Mercer Wealth, which globally has $160 billion in AUM, plans to boost its AUM in the region to $2-$3bn in the next 2-3 years from the present $1bn, said Yasir AbuShaban, a Dubai-based principal with Mercer Wealth.

Within the next two to three years, we are looking at reaching $2 to $3 billion as a conservative estimate and we do see an opportunity to do so,” said Mr AbuShaban.

Mercer does not directly make investments, but allocates clients’ money they have discretion to, to professional asset managers. They also provide advice to clients.

“We have buying power. We can negotiate on their (client’s) behalf with asset managers to provide them lower fees than they otherwise would have to get on their own,” he added.

Mercer Wealth’s clients include sovereign wealth funds, family offices, and insurance companies among others.

From its office in Dubai, Mercer also looks after Africa, India and Turkey, where they also see opportunity for growth.

Wealth creation in Middle East and Africa (MEA) grew 8.5 per cent to $8.1 trillion last year from $7.5tn in 2015, higher than last year’s global average of 6 per cent and the second-highest growth in a region after Asia-Pacific which grew 9.9 per cent, according to consultancy Boston Consulting Group (BCG). In the region, where wealth grew just 1.9 per cent in 2015 compared with 2014, a pickup in oil prices has helped in wealth generation.

BCG is forecasting MEA wealth will rise to $12tn by 2021, growing at an annual average of 8 per cent.

Drivers of wealth generation in the region will be split evenly between new wealth creation and growth of performance of existing assets, according to BCG.

Another general trend in the region is clients’ looking for a comprehensive approach to investing, according to Mr AbuShaban.

“Institutional investors or some of the families are seeing a slowdown in the available capital they have to invest and in that sense they are looking at optimizing the way they manage their portfolios and making sure they are not investing haphazardly and different parts of their investment are working together,” said Mr AbuShaban.

Some clients also have a higher appetite for risk, given the low interest-rate environment that does not provide enough yield for some institutional investors.
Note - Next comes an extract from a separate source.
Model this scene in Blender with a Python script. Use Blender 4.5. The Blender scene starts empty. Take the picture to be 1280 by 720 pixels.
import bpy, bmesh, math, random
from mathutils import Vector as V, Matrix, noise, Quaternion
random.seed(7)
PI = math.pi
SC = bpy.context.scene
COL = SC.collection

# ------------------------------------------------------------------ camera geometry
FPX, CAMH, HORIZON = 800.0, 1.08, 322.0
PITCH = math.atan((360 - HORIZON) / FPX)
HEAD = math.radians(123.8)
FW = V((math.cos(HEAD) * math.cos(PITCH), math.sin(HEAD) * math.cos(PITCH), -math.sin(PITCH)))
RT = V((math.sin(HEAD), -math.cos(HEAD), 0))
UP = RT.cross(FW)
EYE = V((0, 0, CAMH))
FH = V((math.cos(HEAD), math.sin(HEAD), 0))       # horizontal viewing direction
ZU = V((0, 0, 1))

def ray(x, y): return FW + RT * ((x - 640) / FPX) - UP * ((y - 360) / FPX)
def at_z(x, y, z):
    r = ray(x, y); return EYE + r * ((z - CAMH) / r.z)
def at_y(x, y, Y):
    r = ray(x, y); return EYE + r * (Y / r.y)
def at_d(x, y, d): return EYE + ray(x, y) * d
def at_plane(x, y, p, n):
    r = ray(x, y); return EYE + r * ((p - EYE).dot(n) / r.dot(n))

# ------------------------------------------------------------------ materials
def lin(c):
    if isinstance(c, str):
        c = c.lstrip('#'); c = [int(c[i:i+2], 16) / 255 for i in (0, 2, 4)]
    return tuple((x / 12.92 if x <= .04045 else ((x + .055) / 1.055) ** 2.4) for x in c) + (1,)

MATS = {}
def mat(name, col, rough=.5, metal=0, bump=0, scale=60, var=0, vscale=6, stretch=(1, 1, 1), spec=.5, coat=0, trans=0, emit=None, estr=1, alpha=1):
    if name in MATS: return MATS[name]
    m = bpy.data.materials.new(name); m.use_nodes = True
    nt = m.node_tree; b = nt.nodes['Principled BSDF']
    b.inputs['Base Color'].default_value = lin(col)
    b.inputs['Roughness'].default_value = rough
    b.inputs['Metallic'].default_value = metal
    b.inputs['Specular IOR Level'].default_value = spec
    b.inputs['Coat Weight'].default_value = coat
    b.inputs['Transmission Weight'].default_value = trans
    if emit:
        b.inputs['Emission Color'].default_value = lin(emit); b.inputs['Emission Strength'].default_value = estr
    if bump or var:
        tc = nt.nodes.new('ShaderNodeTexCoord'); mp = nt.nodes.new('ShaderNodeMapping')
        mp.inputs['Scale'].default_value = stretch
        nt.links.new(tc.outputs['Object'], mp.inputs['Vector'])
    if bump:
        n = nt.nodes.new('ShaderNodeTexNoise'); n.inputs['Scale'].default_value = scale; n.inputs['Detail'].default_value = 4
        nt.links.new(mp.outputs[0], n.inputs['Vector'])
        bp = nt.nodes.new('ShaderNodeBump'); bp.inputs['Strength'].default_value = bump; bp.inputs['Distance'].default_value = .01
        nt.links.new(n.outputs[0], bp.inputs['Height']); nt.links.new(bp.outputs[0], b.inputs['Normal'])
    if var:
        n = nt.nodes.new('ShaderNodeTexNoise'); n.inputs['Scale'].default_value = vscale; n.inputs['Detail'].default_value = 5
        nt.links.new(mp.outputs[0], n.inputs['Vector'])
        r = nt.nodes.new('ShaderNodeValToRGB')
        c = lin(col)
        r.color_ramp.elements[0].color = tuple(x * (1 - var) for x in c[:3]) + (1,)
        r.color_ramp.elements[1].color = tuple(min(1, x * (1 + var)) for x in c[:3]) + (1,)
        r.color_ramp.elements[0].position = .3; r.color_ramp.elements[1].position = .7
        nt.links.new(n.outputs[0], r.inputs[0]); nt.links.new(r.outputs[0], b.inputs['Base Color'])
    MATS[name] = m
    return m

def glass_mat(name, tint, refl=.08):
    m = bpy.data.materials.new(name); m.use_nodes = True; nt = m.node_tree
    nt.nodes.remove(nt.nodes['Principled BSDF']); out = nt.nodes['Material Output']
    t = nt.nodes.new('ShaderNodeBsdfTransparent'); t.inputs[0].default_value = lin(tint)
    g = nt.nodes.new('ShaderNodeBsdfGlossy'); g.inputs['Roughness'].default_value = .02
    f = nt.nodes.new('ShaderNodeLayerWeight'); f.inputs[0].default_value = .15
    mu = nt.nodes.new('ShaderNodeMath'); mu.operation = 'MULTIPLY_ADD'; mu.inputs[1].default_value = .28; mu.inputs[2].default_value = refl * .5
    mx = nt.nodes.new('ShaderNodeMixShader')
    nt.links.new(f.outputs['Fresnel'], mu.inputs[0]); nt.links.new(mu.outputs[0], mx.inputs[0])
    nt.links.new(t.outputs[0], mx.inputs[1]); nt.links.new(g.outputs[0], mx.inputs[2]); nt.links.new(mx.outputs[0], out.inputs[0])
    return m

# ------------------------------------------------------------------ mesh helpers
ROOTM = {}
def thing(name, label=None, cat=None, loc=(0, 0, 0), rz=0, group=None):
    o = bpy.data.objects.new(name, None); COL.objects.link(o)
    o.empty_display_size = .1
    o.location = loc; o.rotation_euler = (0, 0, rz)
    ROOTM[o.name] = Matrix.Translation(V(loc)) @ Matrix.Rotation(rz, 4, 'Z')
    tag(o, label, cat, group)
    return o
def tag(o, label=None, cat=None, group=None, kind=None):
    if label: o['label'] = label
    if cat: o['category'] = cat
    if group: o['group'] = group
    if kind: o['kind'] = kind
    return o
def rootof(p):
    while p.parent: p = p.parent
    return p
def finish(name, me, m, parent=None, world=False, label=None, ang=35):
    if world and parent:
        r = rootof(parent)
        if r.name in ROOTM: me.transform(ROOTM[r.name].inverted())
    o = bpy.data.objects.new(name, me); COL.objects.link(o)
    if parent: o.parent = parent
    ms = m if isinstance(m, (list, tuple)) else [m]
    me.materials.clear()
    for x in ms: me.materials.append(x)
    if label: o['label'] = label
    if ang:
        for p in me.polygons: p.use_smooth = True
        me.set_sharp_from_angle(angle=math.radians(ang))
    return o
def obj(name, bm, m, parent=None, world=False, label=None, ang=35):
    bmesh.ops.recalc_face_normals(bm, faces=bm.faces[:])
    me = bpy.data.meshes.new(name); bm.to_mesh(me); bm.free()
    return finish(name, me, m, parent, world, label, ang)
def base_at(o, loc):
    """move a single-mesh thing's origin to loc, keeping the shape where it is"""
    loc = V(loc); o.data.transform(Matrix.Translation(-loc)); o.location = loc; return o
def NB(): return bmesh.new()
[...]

These clients are keen to invest in illiquid assets, such as private equity and infrastructure.

“What we have seen is a desire for higher returns in what has been a low-return environment specifically in various fixed income or bonds,” he said.

“In this environment, we have seen a de facto increase in the risk that clients are taking in things like illiquid investments, private equity investments, infrastructure and private debt, those kind of investments were higher illiquidity results in incrementally higher returns.”

The Abu Dhabi Investment Authority, one of the largest sovereign wealth funds, said in its 2016 report that has gradually increased its exposure in direct private equity and private credit transactions, mainly in Asian markets and especially in China and India. The authority’s private equity department focused on structured equities owing to “their defensive characteristics.”